[What the task requires]:
Each line from the start of the records through the line containing "DZ = -0.008" is to be transcribed exactly, and no other line is to be included.

#### Supplied records

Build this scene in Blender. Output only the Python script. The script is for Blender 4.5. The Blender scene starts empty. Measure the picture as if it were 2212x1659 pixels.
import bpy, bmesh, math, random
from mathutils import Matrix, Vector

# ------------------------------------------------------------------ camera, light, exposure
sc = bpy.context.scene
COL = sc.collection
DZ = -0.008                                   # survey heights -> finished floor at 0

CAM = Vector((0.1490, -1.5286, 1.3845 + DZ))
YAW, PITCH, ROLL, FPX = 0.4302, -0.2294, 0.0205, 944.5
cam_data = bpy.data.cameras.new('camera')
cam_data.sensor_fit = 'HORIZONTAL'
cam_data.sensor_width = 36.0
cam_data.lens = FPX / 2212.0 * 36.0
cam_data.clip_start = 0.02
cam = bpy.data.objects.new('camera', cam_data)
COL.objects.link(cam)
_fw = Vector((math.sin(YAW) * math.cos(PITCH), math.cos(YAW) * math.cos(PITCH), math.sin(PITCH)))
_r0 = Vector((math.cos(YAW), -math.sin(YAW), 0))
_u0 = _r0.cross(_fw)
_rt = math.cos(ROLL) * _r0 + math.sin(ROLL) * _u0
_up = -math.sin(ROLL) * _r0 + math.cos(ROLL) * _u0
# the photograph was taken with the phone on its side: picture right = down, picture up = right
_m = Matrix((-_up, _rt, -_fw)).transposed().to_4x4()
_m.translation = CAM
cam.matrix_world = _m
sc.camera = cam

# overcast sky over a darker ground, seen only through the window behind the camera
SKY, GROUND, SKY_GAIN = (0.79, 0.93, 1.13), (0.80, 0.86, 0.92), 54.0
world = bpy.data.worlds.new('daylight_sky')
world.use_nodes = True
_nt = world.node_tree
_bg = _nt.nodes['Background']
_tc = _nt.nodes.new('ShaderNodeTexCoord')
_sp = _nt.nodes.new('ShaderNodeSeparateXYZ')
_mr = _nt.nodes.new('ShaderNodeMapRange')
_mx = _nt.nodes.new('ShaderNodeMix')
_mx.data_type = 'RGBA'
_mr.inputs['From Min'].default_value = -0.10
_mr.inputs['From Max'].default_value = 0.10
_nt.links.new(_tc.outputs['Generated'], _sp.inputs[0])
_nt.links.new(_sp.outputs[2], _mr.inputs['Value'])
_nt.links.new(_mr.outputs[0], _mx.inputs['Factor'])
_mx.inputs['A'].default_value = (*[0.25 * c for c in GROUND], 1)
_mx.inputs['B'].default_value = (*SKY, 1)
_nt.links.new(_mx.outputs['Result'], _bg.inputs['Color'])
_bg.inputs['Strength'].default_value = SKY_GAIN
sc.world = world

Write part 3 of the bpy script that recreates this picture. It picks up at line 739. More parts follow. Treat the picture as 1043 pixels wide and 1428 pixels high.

########

[Exercise response]:
Build this scene in Blender. Output only the Python script. The script is for Blender 4.5. The Blender scene starts empty. Measure the picture as if it were 2212x1659 pixels.
import bpy, bmesh, math, random
from mathutils import Matrix, Vector

# ------------------------------------------------------------------ camera, light, exposure
sc = bpy.context.scene
COL = sc.collection
DZ = -0.008                                   # survey heights -> finished floor at 0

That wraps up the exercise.